Category Archives: music marketing

I Need to Get Better

This is a reply to myself in the previous blog, “What Happened to Built-in Crowds”. (This is nothing new, I argue with myself all the time).

I need to get better. I need to sing better, I need to play guitar better, I need to compose better music, I need to write better lyrics.

Marketing and promotion can only help if you’re good. At something. Maybe you’re not a great singer, but people will come hear you if you’re a good guitar player or songwriter. Maybe you’re not a good guitar player, but people will come hear you if you’re a good singer.

If you’re just average, and not really good at anything, your friends will come see you– for awhile. But to win fans you have to be good, at something.

If you’re good, people will open doors for you. They’ll tell their friends about you– “You have to hear this!” Other musicians will invite you to open for them at a gig. The word will get around. That’s more important that the best website, the best MySpace or Facebook sites, Twitter, emails, etc.

Of course if you are good, then the-above mentioned promotional tools can really help.

It’s hard to evaluate oneself, but I think I’m a decent guitar player, a decent songwriter, and a below-average singer.
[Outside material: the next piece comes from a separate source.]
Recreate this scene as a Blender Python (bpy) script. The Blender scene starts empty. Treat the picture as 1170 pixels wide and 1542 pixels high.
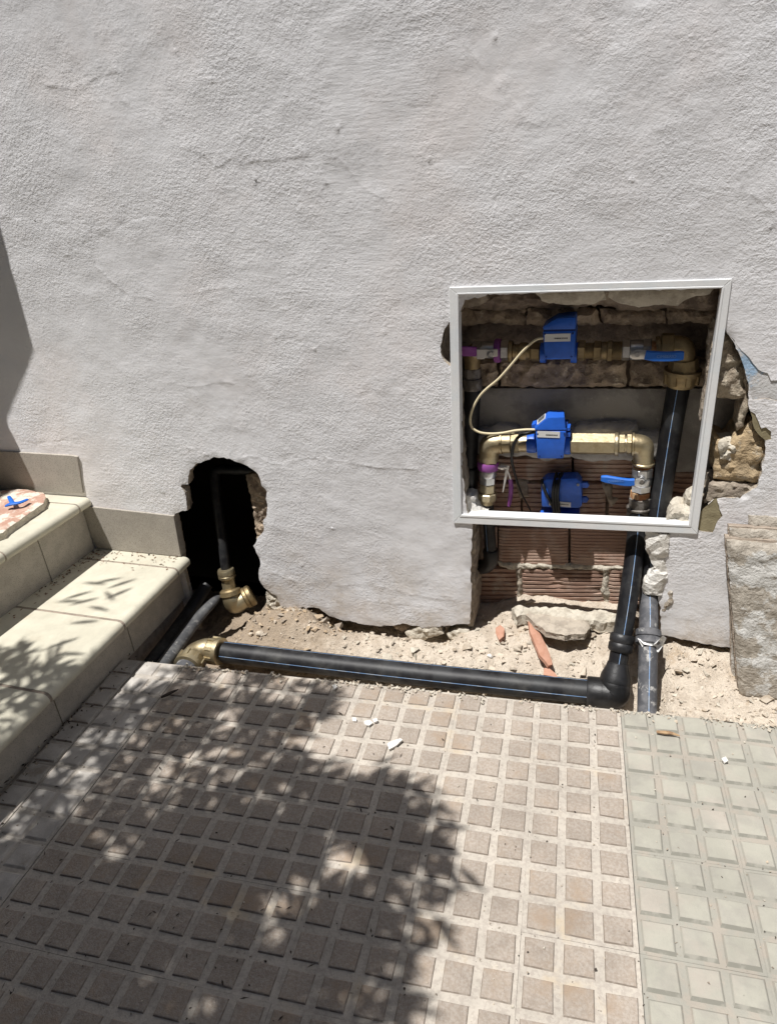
import bpy, bmesh, math, random
import numpy as np
from mathutils import Vector, Matrix, noise, geometry

random.seed(7)
rnd = random.Random(11)
SC = bpy.context.scene
COL = SC.collection
V = Vector
PI = math.pi

# ------------------------------------------------------------------ camera, sky, sun, exposure
cam_data = bpy.data.cameras.new('camera')
cam = bpy.data.objects.new('camera', cam_data)
COL.objects.link(cam)
cam.matrix_world = Matrix(((0.951379, -0.067023, 0.300644, -0.040085), (0.297985, 0.447410, -0.843225, -1.646780), (-0.077996, 0.891814, 0.445629, 1.235955), (0,0,0,1)))
cam_data.sensor_fit = 'VERTICAL'
cam_data.angle = 2 * math.atan(771.0 / 1035.667)
cam_data.clip_start = 0.02
cam_data.clip_end = 300
SC.camera = cam

SUN_DIR = V((0.195, 0.27, -1.0)).normalized()          # the way the light travels
world = bpy.data.worlds.new('World')
SC.world = world
world.use_nodes = True
wn = world.node_tree
wn.nodes.clear()
sky = wn.nodes.new('ShaderNodeTexSky')
sky.sky_type = 'NISHITA'
sky.sun_disc = False
sky.sun_elevation = math.asin(-SUN_DIR.z)
sky.sun_rotation = math.atan2(-SUN_DIR.x, -SUN_DIR.y)
bg = wn.nodes.new('ShaderNodeBackground')
bg.inputs['Strength'].default_value = 0.05
wo = wn.nodes.new('ShaderNodeOutputWorld')
wn.links.new(sky.outputs[0], bg.inputs[0])
wn.links.new(bg.outputs[0], wo.inputs[0])
sd = bpy.data.lights.new('sun', 'SUN')
sd.energy = 5.0
sd.angle = math.radians(0.53)
sd.color = (1.0, 0.975, 0.94)
sun = bpy.data.objects.new('sun', sd)
COL.objects.link(sun)
sun.rotation_euler = SUN_DIR.to_track_quat('-Z', 'Y').to_euler()
sun.location = (-2, -2, 8)
SC.view_settings.view_transform = 'Standard'
SC.view_settings.look = 'None'
SC.view_settings.exposure = 0.15
SC.view_settings.gamma = 1.0
SC.view_settings.use_curve_mapping = False

# ------------------------------------------------------------------ materials
def _n(nt, t): return nt.nodes.new(t)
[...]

So I’m taking singing lessons to improve my singing. But I also think I need to improve my musicianship and composing.

I’m going to spend less time on promotion and more time getting better. I want to hear rumors of people emailing their friends saying, “you’ve got to hear this guy Rob Roper”. I want to hear other bands or singer-songwriters approach me and say, “Your music is important, I want to help turn people on to you. Will you open for me next month?” When I hear those sort of things, I’ll know I’m good.

Rob

Art and Commerce, or No One Owes You Anything

If you put your heart and soul into creating a work of art, whether it be a song or a painting, do you have the right to demand that people appreciate it, take the time to admire it, maybe even spend money on it?

No.

Nobody owes you anything.

You can create whatever kind of music you want. Nobody’s stopping you. But as soon as you want other people to spend their time and/or money on your work, you’ve now entered the world of commerce. And the rules of commerce now apply.

If I want someone to spend money, or perhaps more valuable, their time listening to my music, I have to offer them something in return. My music must do something for them. Make them laugh, make them cry, make them think, or perhaps just be beautiful and allow them to appreciate beauty.

As common sense as that sounds, it took me awhile to figure that out.

If you’re a performer and/or songwriter, put on your music consumer hat for a minute. If I come to you and say, “Dude! You should buy my CD! You should take time out of your evening and pay the cover charge to come see me play!” What are you thinking? What if my music doesn’t do anything for you? Would you spend your time and money on me just because I’m a nice guy? Just because I spent hundreds of hours, much introspection and soul-searching, to write these songs? Maybe. But that means you’re doing it out of sympathy. Or even worse, pity.

Nobody owes me anything. It’s my–and your–job to figure out how our music can serve people. Then people will spend their time and money on us because they benefit from listening to it. And that’s how it should be.